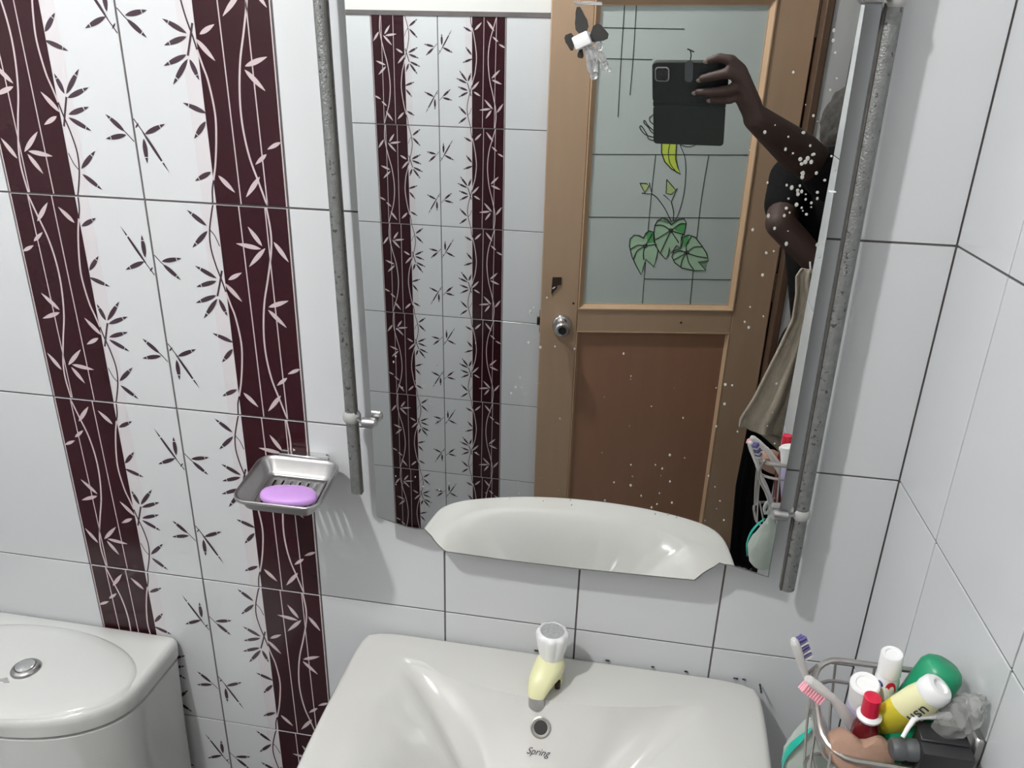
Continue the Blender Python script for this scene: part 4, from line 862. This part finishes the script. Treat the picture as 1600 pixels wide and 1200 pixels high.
# other arm, bent across the chest
chain(bm, [(sho_l, 0.046), (Vector(sho_l).lerp(Vector(elb_l), 0.5), 0.042), (elb_l, 0.036), (Vector(elb_l).lerp(Vector(wri_l), 0.5), 0.033), (wri_l, 0.022)])
wl = Vector(wri_l); hd = Vector((0.8, 0.2, -0.45)).normalized(); hs_ = Vector((0.3, 0.3, 0.8)).normalized()
capsule(bm, wl, wl + hd * 0.05, 0.02, 0.02); capsule(bm, wl + hd * 0.06 + hs_ * 0.028, wl + hd * 0.06 - hs_ * 0.028, 0.012, 0.012)
for k in range(4):
    b0 = wl + hd * 0.06 + hs_ * (0.028 - 0.019 * k); ln = (0.036, 0.042, 0.038, 0.028)[k]
    up = Vector((-0.2, -0.9, -0.1)).normalized()
    chain(bm, [(b0, 0.0095), (b0 + hd * ln, 0.0088), (b0 + hd * (ln + 0.01) + up * 0.02, 0.0078), (b0 + hd * (ln - 0.008) + up * 0.032, 0.007)])
chain(bm, [(wl + hs_ * 0.012, 0.013), (wl + hd * 0.03 + hs_ * 0.04, 0.0105), (wl + hd * 0.055 + hs_ * 0.05, 0.0085)])
# trunk, neck, head, legs
hc = Vector((1.322, -1.20, 1.495)); fd = Vector((0.12, 1.0, 0)).normalized(); sd_ = Vector((fd.y, -fd.x, 0))
fb = Vector((-0.35, 0.93, 0)).normalized(); ctr = Vector((1.315, -1.235, 0))
sd_h, fd_h = sd_, fd; sd_, fd = Vector((fb.y, -fb.x, 0)), fb
def zz(z): return ctr + Vector((0.085 * min(1.0, max(0.0, (1.34 - z) / 0.2)), 0, z))
chain(bm, [(zz(1.34), 0.085), (zz(1.22), 0.098), (zz(1.08), 0.092), (zz(0.95), 0.105)])
for s in (-1, 1):
    capsule(bm, zz(1.32) + sd_ * 0.06 * s, zz(1.02) + sd_ * 0.05 * s, 0.085, 0.085)
    capsule(bm, zz(1.36) + sd_ * 0.03 * s, Vector(sho_r if s > 0 else sho_l), 0.05, 0.048)
    chain(bm, [(zz(0.92) + sd_ * 0.075 * s, 0.098), (zz(0.50) + sd_ * 0.085 * s + fd * 0.01, 0.058), (zz(0.30) + sd_ * 0.085 * s - fd * 0.01, 0.052), (zz(0.09) + sd_ * 0.085 * s - fd * 0.02, 0.036)])
    capsule(bm, zz(0.036) + sd_ * 0.085 * s - fd * 0.03, zz(0.030) + sd_ * 0.095 * s + fd * 0.15, 0.034, 0.028)
capsule(bm, zz(1.36), hc - Vector((0, 0, 0.07)), 0.055, 0.05)
ellip(bm, hc, (0.071, 0.088, 0.105), rot=Matrix.Rotation(math.atan2(-fd_h.x, fd_h.y), 3, 'Z'))
capsule(bm, hc + fd_h * 0.055 - Vector((0, 0, 0.065)), hc + fd_h * 0.06 - Vector((0, 0, 0.07)), 0.035, 0.03)
chain(bm, [(hc + fd_h * 0.085 + Vector((0, 0, 0.01)), 0.009), (hc + fd_h * 0.103 - Vector((0, 0, 0.022)), 0.013)])
for s in (-1, 1): ellip(bm, hc + sd_h * 0.072 * s - fd_h * 0.005 - Vector((0, 0, 0.01)), (0.012, 0.018, 0.03))
chain(bm, [(hc + fd_h * 0.088 - Vector((0, 0, 0.055)) + sd_h * 0.02, 0.008), (hc + fd_h * 0.088 - Vector((0, 0, 0.055)) - sd_h * 0.02, 0.008)])
remeshed('body', bm, M['skin'], pe, 0.0042, 5)
for s in (-1, 1):
    bm = B(); ellip(bm, hc + fd_h * 0.078 + sd_h * 0.03 * s + Vector((0, 0, 0.005)), (0.012, 0.012, 0.009)); part('eye', bm, M['white_plastic'], pe)
    bm = B(); ellip(bm, hc + fd_h * 0.087 + sd_h * 0.03 * s + Vector((0, 0, 0.005)), (0.005, 0.005, 0.005)); part('pupil', bm, M['lens'], pe)
# fingernails
for tip, dr in ((pp(0.1135, 0.006, 0.0118), (-0.9, 0)), (pp(0.1015, -0.0315, 0.0155), (-0.9, -.3)), (pp(0.0925, -0.0595, 0.0148), (-1, -.1)), (pp(0.1235, -0.0765, 0.013), (-1, 0))):
    bm = B(); ellip(bm, (0, 0, 0), (0.0062, 0.0046, 0.0014), seg=12)
    for v_ in bm.verts: v_.co = tip + PU * v_.co.x + PV * v_.co.y + PN * v_.co.z
    part('fingernail', bm, M['nail'], pe)
bm = B()
ellip(bm, hc + Vector((0, 0, 0.03)) - fd_h * 0.018, (0.088, 0.092, 0.100), rot=Matrix.Rotation(math.atan2(-fd_h.x, fd_h.y), 3, 'Z'))
ellip(bm, hc - fd_h * 0.06 - Vector((0, 0, 0.03)), (0.065, 0.05, 0.075))
hr = remeshed('hair', bm, M['hair'], pe, 0.006, 1)
dt = hr.modifiers.new('tufts', 'DISPLACE'); tx = bpy.data.textures.new('tufts', 'CLOUDS'); tx.noise_scale = 0.02; dt.texture = tx; dt.strength = 0.018; dt.mid_level = 0.4
bm = B()
chain(bm, [(zz(1.33), 0.094), (zz(1.22), 0.106), (zz(1.08), 0.101), (zz(0.95), 0.113)])
for s in (-1, 1):
    capsule(bm, zz(1.31) + sd_ * 0.06 * s, zz(0.98) + sd_ * 0.05 * s, 0.094, 0.096)
    capsule(bm, zz(1.345) + sd_ * 0.03 * s, Vector(sho_r if s > 0 else sho_l), 0.064, 0.060)
    e_ = Vector(elb_r if s > 0 else elb_l); s_ = Vector(sho_r if s > 0 else sho_l); capsule(bm, s_, s_.lerp(e_, 0.80 if s > 0 else 0.6), 0.060, 0.062 if s > 0 else 0.052)
remeshed('vest', bm, M['shirt'], pe, 0.006, 5)
bm = B()
for s in (-1, 1): chain(bm, [(zz(0.93) + sd_ * 0.07 * s, 0.11), (zz(0.50) + sd_ * 0.085 * s + fd * 0.01, 0.075), (zz(0.13) + sd_ * 0.085 * s - fd * 0.01, 0.058)])
remeshed('trousers', bm, M['pants'], pe, 0.007, 4)

# ------------------------------------------------------------------ towel and dark garment hung on the end of the right wall
wh = thing('wall_hook', 'small steel hook on the end of the right wall', 'hook', (1.21, YE - 0.006, 1.27))
bm = B(); tube(bm, [(1.215, YE - 0.006, 1.28), (1.21, -0.855, 1.275), (1.205, -0.87, 1.252), (1.203, -0.89, 1.250), (1.200, -0.90, 1.268)], 0.003, n=8); part('hook_wire', bm, M['steel'], wh)
def cloth(name, label, cat, rows, mat_, amp, thick, folds, seed, back=0.0):
    """rows: (z, x_left, x_right, y) from top to bottom"""
    bm = B(); N = 70; MR = 60; rs = random.Random(seed); V = []
    for j in range(MR + 1):
        t = j / MR * (len(rows) - 1); k = min(int(t), len(rows) - 2); f = t - k
        z, xa, xb, y = [rows[k][q] + (rows[k + 1][q] - rows[k][q]) * (f * f * (3 - 2 * f) * 0.3 + f * 0.7) for q in range(4)]
        g = j / MR; row = []
        for i in range(N + 1):
            s = i / N
            x = xa + (xb - xa) * s
            yy = y + amp * (0.35 + 0.65 * g) * (math.sin(s * folds * 2 * PI + 1.6 * g + seed) + 0.4 * math.sin(s * folds * 4.7 * PI + 3 * g)) + 0.004 * noise.noise(Vector((s * 6, g * 5, seed)))
            row.append(bm.verts.new((x, yy, z + 0.006 * math.sin(s * 5 + seed) * g)))
        V.append(row)
    for a, b in zip(V, V[1:]):
        for i in range(N): bm.faces.new((a[i], a[i + 1], b[i + 1], b[i]))
    o = obj(name, bm, mat_)
    md = o.modifiers.new('thickness', 'SOLIDIFY'); md.thickness = thick; md.offset = 0
    tag(o, label, cat); return o
tw = cloth('towel', 'grey-brown towel hanging from a wall hook, seen in the mirror', 'towel', [(1.256, 1.180, 1.223, -0.882), (1.238, 1.172, 1.233, -0.882), (1.198, 1.178, 1.243, -0.882), (1.138, 1.180, 1.253, -0.882), (1.058, 1.160, 1.263, -0.882), (0.938, 1.126, 1.273, -0.882), (0.878, 1.104, 1.273, -0.882), (0.854, 1.105, 1.273, -0.882)], M['towel'], 0.008, 0.006, 2.2, 2)
cloth('towel', 'grey towel corner showing below the hem of the other towel', 'towel', [(0.878, 1.143, 1.258, -0.900), (0.850, 1.146, 1.258, -0.900), (0.808, 1.200, 1.258, -0.900), (0.778, 1.240, 1.258, -0.900)], M['towel'], 0.003, 0.005, 1.5, 4)
cloth('hanging_garment', 'black garment hanging behind the towel, seen in the mirror', 'clothing', [(1.228, 1.208, 1.238, -0.922), (0.978, 1.168, 1.258, -0.922), (0.878, 1.128, 1.268, -0.922), (0.678, 1.123, 1.273, -0.922), (0.428, 1.138, 1.273, -0.922)], M['shirt'], 0.006, 0.004, 3.1, 6)
bl = cloth('belt', 'thin black belt hanging on the grey wall beside the door', 'belt', [(1.86, 1.334, 1.352, YO + 0.012), (1.7, 1.330, 1.350, YO + 0.012), (1.57, 1.326, 1.346, YO + 0.012)], M['shirt'], 0.001, 0.004, 1.0, 9)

=== OBJECTIVE ===
Scan the material above. Copy each line where "from" occurs.

=== COMPLETE OUTPUT ===
Continue the Blender Python script for this scene: part 4, from line 862. This part finishes the script. Treat the picture as 1600 pixels wide and 1200 pixels high.
    """rows: (z, x_left, x_right, y) from top to bottom"""
tw = cloth('towel', 'grey-brown towel hanging from a wall hook, seen in the mirror', 'towel', [(1.256, 1.180, 1.223, -0.882), (1.238, 1.172, 1.233, -0.882), (1.198, 1.178, 1.243, -0.882), (1.138, 1.180, 1.253, -0.882), (1.058, 1.160, 1.263, -0.882), (0.938, 1.126, 1.273, -0.882), (0.878, 1.104, 1.273, -0.882), (0.854, 1.105, 1.273, -0.882)], M['towel'], 0.008, 0.006, 2.2, 2)